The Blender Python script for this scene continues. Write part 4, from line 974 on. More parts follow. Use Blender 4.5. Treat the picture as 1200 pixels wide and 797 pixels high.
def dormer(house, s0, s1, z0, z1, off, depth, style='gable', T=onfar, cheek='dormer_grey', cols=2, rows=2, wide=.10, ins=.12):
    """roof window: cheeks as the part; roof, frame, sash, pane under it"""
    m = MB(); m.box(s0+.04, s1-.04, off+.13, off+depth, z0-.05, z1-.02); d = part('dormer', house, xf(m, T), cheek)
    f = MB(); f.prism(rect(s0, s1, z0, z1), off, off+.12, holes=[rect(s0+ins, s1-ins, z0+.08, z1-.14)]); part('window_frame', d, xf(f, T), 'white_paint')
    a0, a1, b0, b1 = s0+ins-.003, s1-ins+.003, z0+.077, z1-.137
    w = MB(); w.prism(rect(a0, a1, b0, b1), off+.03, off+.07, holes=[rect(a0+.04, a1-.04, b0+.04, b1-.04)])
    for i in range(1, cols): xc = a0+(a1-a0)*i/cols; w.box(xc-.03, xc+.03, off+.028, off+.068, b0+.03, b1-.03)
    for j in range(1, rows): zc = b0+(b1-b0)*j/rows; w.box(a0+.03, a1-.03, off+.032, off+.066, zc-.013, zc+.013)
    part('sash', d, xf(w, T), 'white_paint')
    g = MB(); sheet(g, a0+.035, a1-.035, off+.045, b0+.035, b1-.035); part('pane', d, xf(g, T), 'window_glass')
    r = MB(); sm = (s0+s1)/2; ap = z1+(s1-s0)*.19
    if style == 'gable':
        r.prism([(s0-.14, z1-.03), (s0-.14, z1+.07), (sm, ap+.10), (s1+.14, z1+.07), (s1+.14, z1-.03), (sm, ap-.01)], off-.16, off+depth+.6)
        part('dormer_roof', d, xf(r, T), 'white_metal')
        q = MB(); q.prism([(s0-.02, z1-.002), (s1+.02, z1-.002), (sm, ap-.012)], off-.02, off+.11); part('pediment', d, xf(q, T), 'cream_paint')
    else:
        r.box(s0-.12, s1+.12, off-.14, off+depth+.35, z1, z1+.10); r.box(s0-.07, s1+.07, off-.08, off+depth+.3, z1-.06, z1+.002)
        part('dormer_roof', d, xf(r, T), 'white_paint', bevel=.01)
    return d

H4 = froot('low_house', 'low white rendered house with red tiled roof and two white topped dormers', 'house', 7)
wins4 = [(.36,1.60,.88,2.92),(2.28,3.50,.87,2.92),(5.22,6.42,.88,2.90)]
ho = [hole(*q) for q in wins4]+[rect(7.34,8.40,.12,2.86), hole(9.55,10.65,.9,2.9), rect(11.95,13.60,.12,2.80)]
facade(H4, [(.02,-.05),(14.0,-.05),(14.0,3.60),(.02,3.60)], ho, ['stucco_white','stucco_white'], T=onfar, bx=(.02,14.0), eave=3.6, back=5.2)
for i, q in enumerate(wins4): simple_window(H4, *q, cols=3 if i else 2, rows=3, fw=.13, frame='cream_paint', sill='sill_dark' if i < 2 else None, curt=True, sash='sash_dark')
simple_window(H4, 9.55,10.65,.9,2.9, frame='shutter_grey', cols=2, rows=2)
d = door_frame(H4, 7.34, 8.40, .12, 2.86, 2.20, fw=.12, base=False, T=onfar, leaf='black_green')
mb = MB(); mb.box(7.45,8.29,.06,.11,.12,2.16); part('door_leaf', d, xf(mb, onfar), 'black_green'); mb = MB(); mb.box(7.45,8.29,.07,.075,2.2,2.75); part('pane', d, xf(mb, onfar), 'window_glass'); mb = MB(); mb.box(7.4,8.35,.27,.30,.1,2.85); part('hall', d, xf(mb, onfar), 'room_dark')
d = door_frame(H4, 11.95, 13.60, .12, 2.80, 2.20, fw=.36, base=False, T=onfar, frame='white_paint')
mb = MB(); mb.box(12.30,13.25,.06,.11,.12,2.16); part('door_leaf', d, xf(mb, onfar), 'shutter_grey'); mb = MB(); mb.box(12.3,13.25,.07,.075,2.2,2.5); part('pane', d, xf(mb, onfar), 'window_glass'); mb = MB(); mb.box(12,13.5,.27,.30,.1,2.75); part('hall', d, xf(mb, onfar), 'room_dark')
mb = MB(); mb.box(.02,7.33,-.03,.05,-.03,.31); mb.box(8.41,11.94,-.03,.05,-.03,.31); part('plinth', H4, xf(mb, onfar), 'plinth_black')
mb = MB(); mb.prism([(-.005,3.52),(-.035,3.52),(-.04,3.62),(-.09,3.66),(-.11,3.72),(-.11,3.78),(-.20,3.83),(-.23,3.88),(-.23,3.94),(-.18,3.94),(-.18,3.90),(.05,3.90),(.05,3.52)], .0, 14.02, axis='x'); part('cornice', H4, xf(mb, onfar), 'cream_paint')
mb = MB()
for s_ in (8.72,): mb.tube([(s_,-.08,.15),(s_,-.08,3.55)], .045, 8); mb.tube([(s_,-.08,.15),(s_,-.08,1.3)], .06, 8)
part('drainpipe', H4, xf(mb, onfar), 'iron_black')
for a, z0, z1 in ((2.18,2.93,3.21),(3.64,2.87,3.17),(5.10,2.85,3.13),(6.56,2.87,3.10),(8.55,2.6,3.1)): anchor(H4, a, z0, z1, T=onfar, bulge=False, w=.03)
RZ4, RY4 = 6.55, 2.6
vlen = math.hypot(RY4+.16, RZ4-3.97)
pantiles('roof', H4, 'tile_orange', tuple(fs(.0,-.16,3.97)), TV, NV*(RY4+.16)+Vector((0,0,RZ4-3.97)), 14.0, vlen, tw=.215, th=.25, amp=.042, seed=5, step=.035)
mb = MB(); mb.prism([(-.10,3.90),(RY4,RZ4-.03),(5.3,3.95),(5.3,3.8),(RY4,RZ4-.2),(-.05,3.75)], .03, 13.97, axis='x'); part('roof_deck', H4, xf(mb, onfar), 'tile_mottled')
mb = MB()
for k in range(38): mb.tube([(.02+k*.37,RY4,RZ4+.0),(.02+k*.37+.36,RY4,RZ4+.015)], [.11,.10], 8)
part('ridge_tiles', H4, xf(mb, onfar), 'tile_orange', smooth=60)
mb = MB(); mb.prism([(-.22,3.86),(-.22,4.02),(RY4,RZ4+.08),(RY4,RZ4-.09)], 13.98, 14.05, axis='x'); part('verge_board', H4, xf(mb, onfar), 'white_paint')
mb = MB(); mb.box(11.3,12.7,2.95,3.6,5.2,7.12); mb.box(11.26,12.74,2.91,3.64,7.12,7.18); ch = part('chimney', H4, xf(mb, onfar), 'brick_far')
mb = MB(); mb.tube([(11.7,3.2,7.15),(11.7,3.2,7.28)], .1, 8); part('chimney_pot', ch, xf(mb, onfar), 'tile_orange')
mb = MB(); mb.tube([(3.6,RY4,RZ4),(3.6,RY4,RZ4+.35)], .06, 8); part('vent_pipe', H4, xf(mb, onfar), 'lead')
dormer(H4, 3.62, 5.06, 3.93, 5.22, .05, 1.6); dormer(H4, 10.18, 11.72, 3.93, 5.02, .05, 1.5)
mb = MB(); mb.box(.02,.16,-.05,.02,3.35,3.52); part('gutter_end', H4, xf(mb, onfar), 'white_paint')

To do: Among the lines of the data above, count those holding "wide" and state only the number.

Expected answer: 2